Judging from the public comments, they want to smash through these debates that have held back the news industry for four decades:

    • Be true to who you are: Under its new pro-business owner, U-T San Diego has an opinion reflected on editorial pages that is consistent with news choices on the news pages. Somehow, the world hasn’t stopped as a result of this unabashed development that is common elsewhere in the world.

 

  • Be relevant to the audiences you serve: It’s time to stare down the high priests of the news industry who say nothing short of unmanaged, unaccountable journalism that never takes into consideration whether people are reading it is the modus operandi. Let’s take this moment of change and find ways to connect unique and valued journalism with unique and valued audiences.

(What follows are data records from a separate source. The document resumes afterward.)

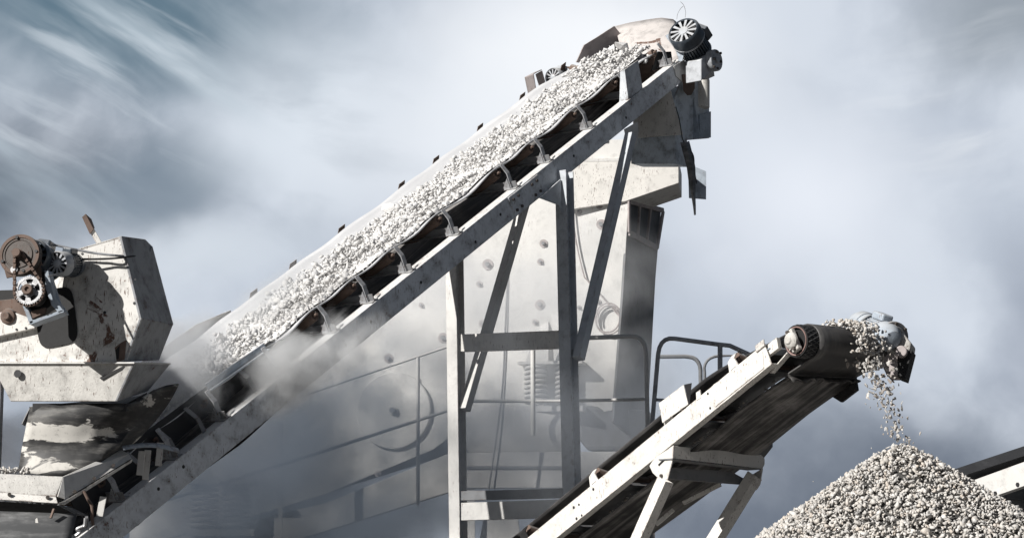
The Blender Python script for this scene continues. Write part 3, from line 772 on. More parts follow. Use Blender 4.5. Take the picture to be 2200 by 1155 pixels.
    MB().slab([Q(1893, 722), Q(1935, 708), Q(1958, 736), Q(1955, 752), Q(1925, 768), Q(1905, 752)], -pl * .2).build('gear_case', 'skirt', gb, bevel=.015)
    MB().slab([Q(1893, 750), Q(1928, 764), Q(1930, 806), Q(1905, 806), Q(1893, 780)], -pl * .18).build('torque_arm', 'purple', gb, bevel=.006)
    MB().slab([Q(1929, 764), Q(1960, 752), Q(1944, 814), Q(1928, 808)], -pl * .16).build('torque_arm', 'black', gb, bevel=.004)
    MB().cyl(Q(1938, 757), Q(1938, 757) + pl * .05, .045, 20).build('output_hub', 'purple', gb, bevel=.008)
    bolts(gb, [at(1914, 727, Yg - .16) + ax * .03 + (perp(ax)[0] * math.cos(k) + perp(ax)[1] * math.sin(k)) * .122 for k in (0, .79, 1.57, 2.36, 3.14, 3.9, 4.7, 5.5)], ax, .012, .016, name='flange_bolt')
    # stand: gusset, folded cross channel, two raking legs
    t = thing('conveyor_stand', (P(-.2, .4, 0).x, P(-.2, .4, 0).y, 0), 'cream steel stand with two raking legs and a channel under the short conveyor', 'stand')
    G = P(F.s_of(1425, 0, -H), -.006, 0); g = lambda x, y: onplane(x, y, G, w)
    gp = MB().slab([g(1395, 1000), g(1404, 985), g(1447, 955), g(1444, 990), g(1434, 1030), g(1424, 1036), g(1402, 1015)], w * .012).build('gusset', 'lit', t, bevel=.003)
    s_ = [g(1414, 997), g(1427, 984), g(1429, 988), g(1416, 1001)]; MB().slab([p - w * .002 for p in s_], w * .003).build('slot', 'black', gp)
    bolts(gp, [g(1422, 1021)], -w, .014, .016, name='gusset_bolt')
    ax0 = g(1447, 958) + w * .012; hd = V((.6157, -.788, 0)); L = W + .08
    a0 = ax0; k_ = lambda x, y, o=0: onplane(x, y, a0 - hd * o, hd)
    MB().slab([k_(1447, 957), k_(1560, 968), k_(1636, 977), k_(1643, 984), k_(1643, 997), k_(1637, 1008), k_(1560, 999), k_(1445, 986)], -hd * .012).build('cross_channel', 'lit', t, bevel=.003)
    MB().slab([k_(1445, 986), k_(1560, 999), k_(1636, 1008), k_(1636, 1008) - hd * .16, k_(1445, 986) - hd * .16], Z * .01).build('channel_flange', 'grey', t)
    MB().slab([k_(1441, 1004, .17), k_(1570, 1011, .17), k_(1612, 1034, .17), k_(1600, 1040, .17), k_(1434, 1028, .17)], -hd * .05).build('lower_channel', 'grey', t, bevel=.003)
    def leg(x0, y0, x1, y1, Y0, Y1, mat, nm='leg'):
        p, q = at(x0, y0, Y0), at(x1, y1, Y1); q = p + (q - p) * (p.z / (p.z - q.z)); ax = (q - p).normalized()
        pr = [(-.045, -.05), (.045, -.05), (.045, .05), (.037, .05), (.037, -.042), (-.037, -.042), (-.037, .05), (-.045, .05)]
        u = w - ax * w.dot(ax); u.normalize(); v = ax.cross(u)
        if v.y > 0: v = -v
        MB().prof(p, q, u, -v, pr).build(nm, mat, t, bevel=.003)
    leg(1430, 1030, 1370, 1165, a0.y + .0, a0.y + .12, 'lit'); 
    yf = (a0 + w * L).y
    leg(1622, 1020, 1532, 1165, yf, yf + .1, 'lit')
    H2 = a0 + w * L; h2 = lambda x, y: onplane(x, y, H2, w)
    MB().slab([h2(1600, 1030), h2(1640, 1005), h2(1634, 1040), h2(1626, 1052), h2(1612, 1045)], w * -.014).build('gusset', 'lit', t, bevel=.003)
    MB().bar(at(1548, 1040, yf + .1), at(1468, 1080, yf + .2), .035, .03).build('tie_bar', 'lit', t)
    MB().bar(at(1447, 1094, yf + .2), at(1410, 1126, yf + .25), .03, .03).build('tie_bar', 'lit', t)
    # gravel lying on this belt
    rg = random.Random(11); Q, SZ = [], []
    while len(Q) < 1500:
        s = rg.uniform(S0 + .5, cs + .02); x = rg.gauss(0, .13)
        if abs(x) > .27: continue
        t_ = (s - S0 - .3) / (cs - S0 - .3); base = .11 + (cn + R_ - .11) * max(0, (t_ - .8) / .2)
        z = rg.uniform(.013, .026); Q.append(P(s, .5 * (la + lb) + .1 + x, base + rg.random() * .07 * (1 - (x / .3) ** 2) + z * .5)); SZ.append(z)
    for i in range(330):     # and spilling over the drum
        a = R(92) - R(150) * rg.random() ** .8; x = rg.gauss(0, .085) - .03 * (R(90) - a); rr = R_ + rg.uniform(.012, .05) + .03 * max(0, (R(70) - a)); z = rg.uniform(.014, .027)
        Q.append(P(cs + rr * math.cos(a) + .04 * max(0, R(50) - a), .60 + x, cn + rr * math.sin(a))); SZ.append(z)
    gs = stones('gravel', [tuple(q) for q in Q], np.array(SZ), 'pile_stone')
    tag(gs, 'grey crushed stone spilling over the head drum of the short conveyor', 'gravel', kind='stuff')
    return P(cs, .62, cn)
HEAD2 = conveyor_short()

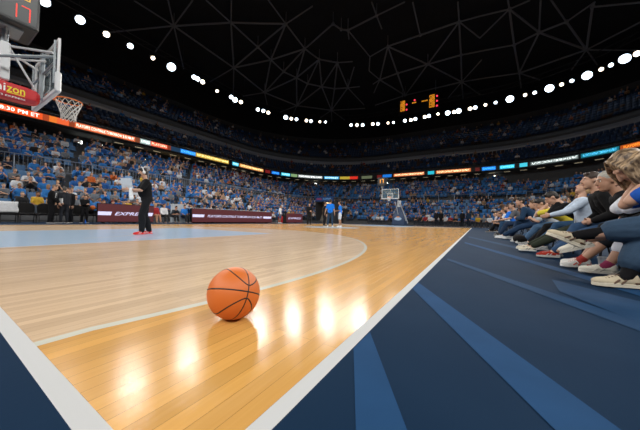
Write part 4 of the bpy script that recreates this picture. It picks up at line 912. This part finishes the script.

What we are witnessing today is the exodus of publishers that owned newspapers for high profitability and the emergence of publishers that have different ownership motives. There are many reasons to own a newspaper; a 30% profit margin is not the only motivation. This has been true since the first daily newspaper was published 367 years ago. 

What we have today is the slow-motion, excruciating transition of the newspaper industry to the “newsmedia industry.” There will be many New Orleans stories in the months and years ahead. We will learn lessons, good and bad, from those making the first steps today.

New ownership will create an American market of experimentation that has not been seen before on this scale. It is exciting ... and scary.

Stare through the hyperbole to understand the meaning behind these changes.